I'm afraid of so much. And even the people I'm really close to don't really see the extent of these fears. They know I'm afraid to come out to my dad. But no one knows why.
It's not because he wouldn't approve. He's not that kind of person. It's because I'm afraid to show him too much of myself, because I don't want to upset, even slightly, the image he seems to hold of me in his head. I don't even know what that image is; that scares me too. I just want to seem completely perfect, so that only the superficial fiction that doesn't talk much and spends too much time in her room writing shows through. The few times I've tried to share anything real, there's this look I get...

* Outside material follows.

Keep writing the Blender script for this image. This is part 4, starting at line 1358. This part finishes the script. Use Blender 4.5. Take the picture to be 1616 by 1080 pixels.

So I can't. Fear number one.
And then there's the fear that I know is stupid, because I'm "only seventeen". But I'm just afraid that I'm destined to spend my life falling in love with people who will never love me back. I mean, I've done it for a third of my life already. So is it really a stretch to imagine that I never will find someone who will love me?
Fear two.
And speaking of that, I'm afraid I'll never get over this love. Because just when I think I can, something draws me back. Or throws me for a loop. Or shows me that I can't.
Three.
Getting away from love, I'm afraid of the future. I know everyone is. But really. I'm just afraid that the path I'm choosing to go down isn't going to be the right one. I'm afraid that I'll never achieve my dream which I've had since I was 8 of being a published author. I'm afraid I'm not good enough.
Number four.
That's not all, but the full list would be nearly endless.
Fear is crippling. I usually just shove it down deep within myself, tell myself everything's going to be ok, believe others when they say the same. But then, on nights like this, when I know I should sleep but don't want to, that all this fear just rises up in the back of my throat and makes me just sit staring at nothing and trying not to cry.
But the mask has to go back on. The fear has to sink back down into its dark little pit. Life is for living, not thinking about all the things that could go wrong. So I've just got to buck up, grit my teeth, and see what happens.